Bruce Anfinson, a cowboy-country singer from Helena, has played music in Germany, Taiwan, Japan and Costa Rica, and a tune he wrote is the theme song for the Montana PBS show “Backroads of Montana.”
He’s played with scores of big-name musicians, jammed with Doc Watson and appeared on “Mountain Stage,” the American Public Radio program broadcast from Charleston, West Virginia.
But he has played in Billings only rarely. He remembers performing at the Northern Hotel and at the Alberta Bair Theater for a Charlie Russell Christmas show, and he recalls being interviewed by T.J. Starr for a segment on Yellowstone Public Radio.
As those memories trickled out, Anfinson asked, “Was there a place called the Granary?” He’s pretty sure he played there, too. “That’s all been quite a while ago, though.”
All of which is to say that if you haven’t heard of Anfinson, don’t feel bad. I myself had never heard him until last summer, when I happened to catch him at the summer-kickoff celebration in Fort Benton. I was hooked and couldn’t wait to hear him again.
That opportunity will present itself Friday night, when he plays a free show at the Yellowstone Valley Brewing Co., 2123 First Ave. N., from 6 to 8 p.m.
He doesn’t travel much anymore. In the summer he stays close to his Last Chance Ranch just north of Helena, where he offers wagon rides, gourmet dinners and live music. In the winter, he works at Lone Mountain Ranch in Big Sky, where as part of a sleigh-ride dinner he drives a team of Belgian draft horses and performs his music.
With so many people from all over the United States visiting Big Sky, Anfinson said, “For me, it’s a way to travel the country without having to leave the state.”Anfinson inherited his love of music and horses from his father, Al Anfinson.
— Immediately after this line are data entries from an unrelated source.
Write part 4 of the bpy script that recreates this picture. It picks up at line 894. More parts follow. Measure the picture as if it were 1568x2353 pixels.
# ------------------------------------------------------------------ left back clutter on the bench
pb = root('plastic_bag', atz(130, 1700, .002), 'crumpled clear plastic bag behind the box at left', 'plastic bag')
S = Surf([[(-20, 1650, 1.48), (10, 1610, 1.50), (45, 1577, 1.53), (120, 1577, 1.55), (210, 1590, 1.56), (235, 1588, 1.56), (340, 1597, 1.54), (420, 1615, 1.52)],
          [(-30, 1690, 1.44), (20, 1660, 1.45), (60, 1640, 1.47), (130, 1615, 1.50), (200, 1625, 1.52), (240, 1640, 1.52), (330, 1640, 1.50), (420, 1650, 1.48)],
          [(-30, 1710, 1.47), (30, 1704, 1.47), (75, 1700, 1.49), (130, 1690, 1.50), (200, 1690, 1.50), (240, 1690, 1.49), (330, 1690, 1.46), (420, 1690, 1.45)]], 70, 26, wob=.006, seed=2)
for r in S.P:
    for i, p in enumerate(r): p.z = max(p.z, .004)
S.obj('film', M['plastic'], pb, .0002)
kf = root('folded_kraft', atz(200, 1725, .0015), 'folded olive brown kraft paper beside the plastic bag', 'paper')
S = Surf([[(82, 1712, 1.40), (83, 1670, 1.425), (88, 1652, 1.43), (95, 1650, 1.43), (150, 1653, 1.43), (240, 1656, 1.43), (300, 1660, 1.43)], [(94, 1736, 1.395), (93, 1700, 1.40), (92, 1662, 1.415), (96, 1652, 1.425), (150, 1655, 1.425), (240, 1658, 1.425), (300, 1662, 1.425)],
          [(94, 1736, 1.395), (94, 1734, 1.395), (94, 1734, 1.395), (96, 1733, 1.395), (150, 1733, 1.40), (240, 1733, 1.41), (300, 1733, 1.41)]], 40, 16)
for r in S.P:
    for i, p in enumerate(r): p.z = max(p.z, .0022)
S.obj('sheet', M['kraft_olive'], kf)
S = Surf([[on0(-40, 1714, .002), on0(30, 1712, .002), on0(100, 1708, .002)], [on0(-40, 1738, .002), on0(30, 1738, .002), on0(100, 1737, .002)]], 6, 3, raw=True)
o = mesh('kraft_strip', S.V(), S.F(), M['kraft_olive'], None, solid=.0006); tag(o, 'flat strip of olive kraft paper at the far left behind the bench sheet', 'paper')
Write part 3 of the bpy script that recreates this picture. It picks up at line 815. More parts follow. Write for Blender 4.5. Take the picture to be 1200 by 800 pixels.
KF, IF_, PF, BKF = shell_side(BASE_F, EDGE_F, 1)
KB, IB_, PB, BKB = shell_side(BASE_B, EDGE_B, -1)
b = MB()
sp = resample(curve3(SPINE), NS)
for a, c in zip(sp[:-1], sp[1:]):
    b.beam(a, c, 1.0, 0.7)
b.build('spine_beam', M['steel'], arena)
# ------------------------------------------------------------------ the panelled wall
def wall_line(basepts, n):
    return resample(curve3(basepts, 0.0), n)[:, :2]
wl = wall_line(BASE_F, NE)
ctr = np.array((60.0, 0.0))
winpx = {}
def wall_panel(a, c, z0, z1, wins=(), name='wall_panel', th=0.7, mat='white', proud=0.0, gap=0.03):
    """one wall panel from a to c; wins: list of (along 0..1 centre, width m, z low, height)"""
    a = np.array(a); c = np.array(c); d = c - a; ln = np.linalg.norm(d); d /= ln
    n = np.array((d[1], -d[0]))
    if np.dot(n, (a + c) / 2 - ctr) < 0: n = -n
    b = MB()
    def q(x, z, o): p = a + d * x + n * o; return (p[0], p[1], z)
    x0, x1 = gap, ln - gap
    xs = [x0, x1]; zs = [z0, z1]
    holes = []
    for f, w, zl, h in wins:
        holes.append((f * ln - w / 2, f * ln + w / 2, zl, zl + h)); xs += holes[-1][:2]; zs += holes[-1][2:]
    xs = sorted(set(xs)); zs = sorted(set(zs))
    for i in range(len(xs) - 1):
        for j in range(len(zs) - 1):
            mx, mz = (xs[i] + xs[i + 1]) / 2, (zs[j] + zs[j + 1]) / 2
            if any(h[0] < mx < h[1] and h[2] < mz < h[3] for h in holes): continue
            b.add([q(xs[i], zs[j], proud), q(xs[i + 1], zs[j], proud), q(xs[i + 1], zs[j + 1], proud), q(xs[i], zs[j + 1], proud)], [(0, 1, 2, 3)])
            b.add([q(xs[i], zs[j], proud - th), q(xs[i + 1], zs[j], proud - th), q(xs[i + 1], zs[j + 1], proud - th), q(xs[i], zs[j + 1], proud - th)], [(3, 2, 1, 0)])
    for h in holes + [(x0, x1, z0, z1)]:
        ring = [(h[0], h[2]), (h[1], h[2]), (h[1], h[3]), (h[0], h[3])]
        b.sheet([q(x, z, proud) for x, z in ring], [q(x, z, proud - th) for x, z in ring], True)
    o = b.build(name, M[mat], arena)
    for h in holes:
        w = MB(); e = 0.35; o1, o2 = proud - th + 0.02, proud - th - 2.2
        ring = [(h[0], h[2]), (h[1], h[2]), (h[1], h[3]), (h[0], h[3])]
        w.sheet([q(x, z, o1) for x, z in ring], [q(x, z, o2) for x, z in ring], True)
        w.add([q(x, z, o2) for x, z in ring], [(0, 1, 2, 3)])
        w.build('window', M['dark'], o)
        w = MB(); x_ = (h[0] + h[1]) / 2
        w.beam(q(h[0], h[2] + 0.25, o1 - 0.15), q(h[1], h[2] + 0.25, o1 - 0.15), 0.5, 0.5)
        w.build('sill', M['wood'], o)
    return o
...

Al wasn’t a bona fide cowboy, but he was a horseman. When Bruce was growing up in Great Falls the family would travel all over Western Montana on the weekends, so Al could play cowboy polo at various saddle clubs.
Al was also a member of the Montana State Sheriff’s Posse, which meant doing horseback search and rescue for lost hunters, riding in parades and patrolling the fairgrounds on horseback during the state fair.
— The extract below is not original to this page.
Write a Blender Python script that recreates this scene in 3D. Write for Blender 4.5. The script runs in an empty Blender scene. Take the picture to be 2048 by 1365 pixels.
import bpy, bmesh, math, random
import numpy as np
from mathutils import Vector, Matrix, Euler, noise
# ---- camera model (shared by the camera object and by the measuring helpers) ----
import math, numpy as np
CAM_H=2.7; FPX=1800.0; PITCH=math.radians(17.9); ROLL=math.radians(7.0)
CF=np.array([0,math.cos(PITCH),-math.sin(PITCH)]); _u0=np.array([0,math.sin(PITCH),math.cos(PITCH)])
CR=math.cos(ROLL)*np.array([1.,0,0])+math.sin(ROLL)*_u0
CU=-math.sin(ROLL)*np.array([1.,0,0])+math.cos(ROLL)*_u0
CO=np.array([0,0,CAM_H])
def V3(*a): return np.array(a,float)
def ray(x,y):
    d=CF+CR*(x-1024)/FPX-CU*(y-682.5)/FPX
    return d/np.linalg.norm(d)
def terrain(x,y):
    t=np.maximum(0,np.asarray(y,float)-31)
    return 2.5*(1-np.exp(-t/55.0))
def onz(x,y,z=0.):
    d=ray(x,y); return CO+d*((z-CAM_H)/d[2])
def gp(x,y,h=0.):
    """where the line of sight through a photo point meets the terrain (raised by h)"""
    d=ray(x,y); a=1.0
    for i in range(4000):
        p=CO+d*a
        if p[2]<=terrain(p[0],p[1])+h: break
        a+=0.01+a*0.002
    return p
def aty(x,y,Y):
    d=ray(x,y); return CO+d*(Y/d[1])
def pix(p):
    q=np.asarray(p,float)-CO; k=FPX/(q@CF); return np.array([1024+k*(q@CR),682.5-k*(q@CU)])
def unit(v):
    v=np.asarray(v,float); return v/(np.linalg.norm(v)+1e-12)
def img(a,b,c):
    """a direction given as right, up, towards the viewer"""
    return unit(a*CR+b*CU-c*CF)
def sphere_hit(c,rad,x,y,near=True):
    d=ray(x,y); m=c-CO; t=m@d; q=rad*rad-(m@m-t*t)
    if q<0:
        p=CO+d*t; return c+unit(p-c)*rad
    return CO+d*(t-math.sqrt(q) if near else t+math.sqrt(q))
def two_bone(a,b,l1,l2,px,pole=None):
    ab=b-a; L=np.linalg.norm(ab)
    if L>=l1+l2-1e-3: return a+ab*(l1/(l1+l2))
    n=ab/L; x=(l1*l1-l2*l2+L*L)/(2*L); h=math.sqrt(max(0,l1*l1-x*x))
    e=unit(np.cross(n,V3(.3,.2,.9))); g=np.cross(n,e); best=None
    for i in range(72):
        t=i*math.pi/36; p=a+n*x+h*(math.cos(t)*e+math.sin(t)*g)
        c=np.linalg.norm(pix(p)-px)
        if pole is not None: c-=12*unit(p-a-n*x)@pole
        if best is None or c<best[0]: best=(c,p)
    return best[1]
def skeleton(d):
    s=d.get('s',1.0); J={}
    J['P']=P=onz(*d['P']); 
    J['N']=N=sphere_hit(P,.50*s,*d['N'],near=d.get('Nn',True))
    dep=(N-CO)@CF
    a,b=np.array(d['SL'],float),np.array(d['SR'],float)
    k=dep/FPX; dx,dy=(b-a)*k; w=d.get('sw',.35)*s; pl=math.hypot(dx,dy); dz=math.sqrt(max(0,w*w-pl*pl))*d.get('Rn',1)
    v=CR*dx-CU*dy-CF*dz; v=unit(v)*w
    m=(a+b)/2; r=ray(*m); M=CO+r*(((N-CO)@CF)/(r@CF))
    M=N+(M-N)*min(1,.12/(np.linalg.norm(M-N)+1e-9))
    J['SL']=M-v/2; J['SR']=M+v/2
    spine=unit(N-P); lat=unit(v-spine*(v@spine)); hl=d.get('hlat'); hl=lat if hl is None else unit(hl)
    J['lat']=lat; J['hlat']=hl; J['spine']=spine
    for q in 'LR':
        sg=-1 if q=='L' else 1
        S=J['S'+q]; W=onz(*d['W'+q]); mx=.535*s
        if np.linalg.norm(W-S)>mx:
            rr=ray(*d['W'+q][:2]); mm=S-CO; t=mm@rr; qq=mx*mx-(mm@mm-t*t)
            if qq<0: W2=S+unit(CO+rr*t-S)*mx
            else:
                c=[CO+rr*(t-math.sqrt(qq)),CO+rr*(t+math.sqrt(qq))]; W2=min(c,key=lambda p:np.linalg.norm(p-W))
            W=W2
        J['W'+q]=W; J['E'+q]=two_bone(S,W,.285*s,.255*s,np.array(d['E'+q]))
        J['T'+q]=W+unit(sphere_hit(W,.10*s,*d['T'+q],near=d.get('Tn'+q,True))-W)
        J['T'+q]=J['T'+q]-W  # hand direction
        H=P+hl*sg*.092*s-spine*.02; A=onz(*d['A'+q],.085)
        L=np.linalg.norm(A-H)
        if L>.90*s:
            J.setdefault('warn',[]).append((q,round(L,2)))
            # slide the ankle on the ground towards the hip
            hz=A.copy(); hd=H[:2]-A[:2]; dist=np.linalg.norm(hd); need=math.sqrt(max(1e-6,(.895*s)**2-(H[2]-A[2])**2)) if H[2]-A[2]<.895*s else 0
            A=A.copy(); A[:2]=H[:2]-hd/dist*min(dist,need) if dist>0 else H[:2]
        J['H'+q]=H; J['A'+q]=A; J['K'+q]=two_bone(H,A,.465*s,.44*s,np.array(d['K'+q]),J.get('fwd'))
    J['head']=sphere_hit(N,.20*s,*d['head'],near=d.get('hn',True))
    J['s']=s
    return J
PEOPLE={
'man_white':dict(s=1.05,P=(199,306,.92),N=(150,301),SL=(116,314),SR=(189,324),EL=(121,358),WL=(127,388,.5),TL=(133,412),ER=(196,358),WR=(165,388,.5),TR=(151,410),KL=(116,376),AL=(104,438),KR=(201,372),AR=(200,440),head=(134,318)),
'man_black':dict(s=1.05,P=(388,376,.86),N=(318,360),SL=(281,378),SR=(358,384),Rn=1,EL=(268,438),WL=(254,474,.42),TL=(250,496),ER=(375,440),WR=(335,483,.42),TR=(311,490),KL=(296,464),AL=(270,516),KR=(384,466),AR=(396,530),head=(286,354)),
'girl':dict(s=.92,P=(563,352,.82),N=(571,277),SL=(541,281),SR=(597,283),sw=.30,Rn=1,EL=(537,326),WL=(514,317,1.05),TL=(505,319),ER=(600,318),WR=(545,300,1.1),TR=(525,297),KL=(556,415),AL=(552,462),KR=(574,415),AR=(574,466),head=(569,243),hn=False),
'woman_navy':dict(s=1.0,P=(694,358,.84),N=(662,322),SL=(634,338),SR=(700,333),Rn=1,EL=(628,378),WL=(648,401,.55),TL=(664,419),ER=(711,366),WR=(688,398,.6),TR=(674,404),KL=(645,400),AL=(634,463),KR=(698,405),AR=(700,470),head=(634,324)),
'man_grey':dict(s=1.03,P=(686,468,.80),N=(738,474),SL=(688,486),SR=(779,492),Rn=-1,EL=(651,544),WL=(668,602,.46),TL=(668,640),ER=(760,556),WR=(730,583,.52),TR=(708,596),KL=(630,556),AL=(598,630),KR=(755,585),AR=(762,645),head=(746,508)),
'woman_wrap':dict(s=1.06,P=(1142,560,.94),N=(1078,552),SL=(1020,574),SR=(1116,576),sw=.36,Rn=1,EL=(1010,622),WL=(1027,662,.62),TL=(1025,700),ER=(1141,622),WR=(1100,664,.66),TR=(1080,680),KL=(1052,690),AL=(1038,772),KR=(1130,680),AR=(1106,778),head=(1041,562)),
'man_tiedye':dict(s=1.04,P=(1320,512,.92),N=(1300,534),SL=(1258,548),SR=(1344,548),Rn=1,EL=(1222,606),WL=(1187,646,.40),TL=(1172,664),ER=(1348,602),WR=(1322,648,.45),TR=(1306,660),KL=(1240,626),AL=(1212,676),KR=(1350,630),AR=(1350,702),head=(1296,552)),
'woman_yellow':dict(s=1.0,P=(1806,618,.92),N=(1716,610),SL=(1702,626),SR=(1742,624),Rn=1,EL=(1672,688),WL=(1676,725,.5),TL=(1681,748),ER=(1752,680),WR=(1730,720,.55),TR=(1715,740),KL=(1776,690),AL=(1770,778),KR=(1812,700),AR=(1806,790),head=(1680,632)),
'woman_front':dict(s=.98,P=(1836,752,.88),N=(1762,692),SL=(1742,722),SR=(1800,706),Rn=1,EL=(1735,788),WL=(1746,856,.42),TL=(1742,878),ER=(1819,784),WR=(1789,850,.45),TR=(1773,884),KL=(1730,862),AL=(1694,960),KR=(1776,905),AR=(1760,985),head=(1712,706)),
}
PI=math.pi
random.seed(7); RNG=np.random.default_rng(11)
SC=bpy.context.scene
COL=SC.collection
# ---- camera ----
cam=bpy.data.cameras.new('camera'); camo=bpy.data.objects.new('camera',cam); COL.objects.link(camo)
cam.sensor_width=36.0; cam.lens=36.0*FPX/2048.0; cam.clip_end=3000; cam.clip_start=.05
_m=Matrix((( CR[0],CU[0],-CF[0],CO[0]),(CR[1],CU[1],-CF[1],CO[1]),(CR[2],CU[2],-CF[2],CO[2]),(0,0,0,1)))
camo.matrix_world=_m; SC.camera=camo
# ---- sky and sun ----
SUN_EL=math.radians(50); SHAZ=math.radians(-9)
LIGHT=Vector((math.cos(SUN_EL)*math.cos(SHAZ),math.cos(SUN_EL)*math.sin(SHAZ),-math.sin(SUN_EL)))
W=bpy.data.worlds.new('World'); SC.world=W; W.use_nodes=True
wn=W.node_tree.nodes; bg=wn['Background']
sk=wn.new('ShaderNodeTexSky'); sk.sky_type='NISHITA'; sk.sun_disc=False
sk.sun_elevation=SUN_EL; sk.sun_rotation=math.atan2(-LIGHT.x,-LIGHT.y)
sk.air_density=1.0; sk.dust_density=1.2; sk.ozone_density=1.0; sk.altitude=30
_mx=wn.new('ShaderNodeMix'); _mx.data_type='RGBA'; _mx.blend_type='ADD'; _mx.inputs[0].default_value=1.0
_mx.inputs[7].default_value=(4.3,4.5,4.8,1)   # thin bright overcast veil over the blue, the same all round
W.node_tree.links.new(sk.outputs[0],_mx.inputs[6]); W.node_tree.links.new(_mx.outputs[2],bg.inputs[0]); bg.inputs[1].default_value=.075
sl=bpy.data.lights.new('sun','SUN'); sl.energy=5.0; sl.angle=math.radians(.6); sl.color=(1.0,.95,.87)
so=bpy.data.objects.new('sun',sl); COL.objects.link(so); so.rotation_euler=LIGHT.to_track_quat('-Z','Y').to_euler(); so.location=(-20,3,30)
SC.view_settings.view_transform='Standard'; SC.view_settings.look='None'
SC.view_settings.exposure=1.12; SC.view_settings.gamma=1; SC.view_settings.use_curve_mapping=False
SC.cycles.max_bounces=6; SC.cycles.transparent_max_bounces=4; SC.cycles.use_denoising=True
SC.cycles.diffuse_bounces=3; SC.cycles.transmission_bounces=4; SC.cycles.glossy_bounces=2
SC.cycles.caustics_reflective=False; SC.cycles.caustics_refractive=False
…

Al wasn’t a musician, though he liked to pretend he could play the harmonica, but he loved to sing songs by the Sons of the Pioneers, Bob Wills and other cowboy and country entertainers. And when Bruce was 9, his father bought him his first guitar.
It wasn’t any old cheap acoustic guitar. It was a solid-body 1956 electric Les Paul guitar. Bruce was soon hooked, and his band was the first one ever to play live at a dance at his junior high school. They had six songs figured out, the idea being that they’d play some songs on a record player, perform their six songs and then fire up the record player again.
“Somehow the record player broke and we ended up playing those six songs, like, six times each,” he said.
That band played the popular music of the time, but eventually Anfinson started playing some of the songs he heard hanging out with his father and assorted “old cowboy characters” who were in the sheriff’s posse. Later on, influenced by the Nitty Gritty Dirt Band’s seminal “Will the Circle Be Unbroken” album, Anfinson started playing bluegrass, too.
His music now is an Americana mixture, though for my money his cowboy-tinged songs are his best. My favorite is “Handmade Saddle,” a true story about a saddle his father made in Great Falls in 1972. He donated it to the sheriff’s posse for a raffle, and it wasn’t until 25 years later that his son started wondering what became of it.
After several years, Anfinson finally found the saddle in Lewistown, and its owner graciously swapped it for another saddle Anfinson had. In his song, Anfinson tells that simple story in a straight-forward but affecting manner, and even if you don’t know which end of a horse to put a feedbag on, it’s liable to bring a tear to your eye.
He brings that same straight-forward delivery to “Home Is Where Montana Is,” the song that became the “Backroads of Montana” theme song. He manages to capture the spirit and the beauty of the place without a drop of sap or treacle.
In another song, “Sweet Montana Home,” Anfinson sings, “The songs I’m used to singin’, they ain’t the kind that the jukebox plays, so I’m headin’ home, to my sweet Montana home.”
The jukeboxes still aren’t playing his kind of music. If you want to hear it, you’ll have to head down to the Yellowstone Valley Brewing Co. on Friday.